Last week saw a major victory for property rights, as besieged homeowners in New Jersey claimed victory against politicians and developers trying to seize their land. This continues the nationwide grassroots effort to stop government abuse of eminent domain power since the Supreme Court's misguided 2005 Kelo ruling.
This story began back in the mid 1990s, when the city of Long Branch marked the well-kept neighborhoods of a cottagy beach community "in need of redevelopment." Residents were told that their homes and property were "blighted" and were to be handed over to real-estate developers for a more than $100 million condo project. The families, represented by the Institute for Justice, protested but the confiscation was initially allowed to proceed by state judge Lawrence Lawson. In August 2008, a three-judge panel of the New Jersey Appellate Division unanimously reversed and remanded that decision, saying that the city did not have enough evidence to declare the area blighted. And last Tuesday the city of Long Branch agreed to drop their eminent domain claims.

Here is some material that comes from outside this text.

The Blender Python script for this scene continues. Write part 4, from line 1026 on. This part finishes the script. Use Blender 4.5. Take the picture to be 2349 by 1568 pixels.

This is big news in a state where eminent domain abuse has been rampant. While New Jersey law set a constitutional standard for blight, that standard had been weakened over the years by a legislature intent on pushing through development projects that would win friends or raise tax dollars. In 1992, a redevelopment law was passed that allowed government to seize properties if doing so could be somehow construed to improve the neighborhood.
Under that standard, as Sandra Day O'Connor wrote in her dissent in Kelo v. City of New London, any Motel 6 can be knocked down for a Ritz-Carlton. In the Long Branch case, the contracts even ceded the city's power of eminent domain to the developers, giving private businesses the ability to tell the city when it should confiscate private property.
Such flagrant abuse of public power for private purposes troubles most voters. In the wake of Kelo, some 43 states have reformed eminent domain laws to ensure they couldn't become a tool used casually against local homeowners on behalf of private interests. New Jersey is one of seven states that did nothing. The Garden State's courts have been more active, however. In 2007, the New Jersey Supreme Court ruled that to qualify for blight, an area must be a detriment to the health, safety and welfare of its residents. Subsequent rulings have adopted this more robust protection of private property, including for the homeowners of Long Branch.
A bill now being considered by the New Jersey legislature would codify the blight standard now being used by the courts. It would also increase compensation and provide for clearer notice and rights for homeowners whose property is at risk. Eminent domain reform has languished too long in the state, and Senate Majority Leader Stephen Sweeney and Assembly Speaker Joseph Roberts will be responsible for seeing that it isn't left on a shelf to expire at the end of the session. This is a populist cause that GOP candidate for governor Chris Christie could get behind.
Nothing can repay the homeowners of Long Branch for their decade-long ordeal, but their victory sends a welcome message to politicians who think private property can be confiscated at their whim.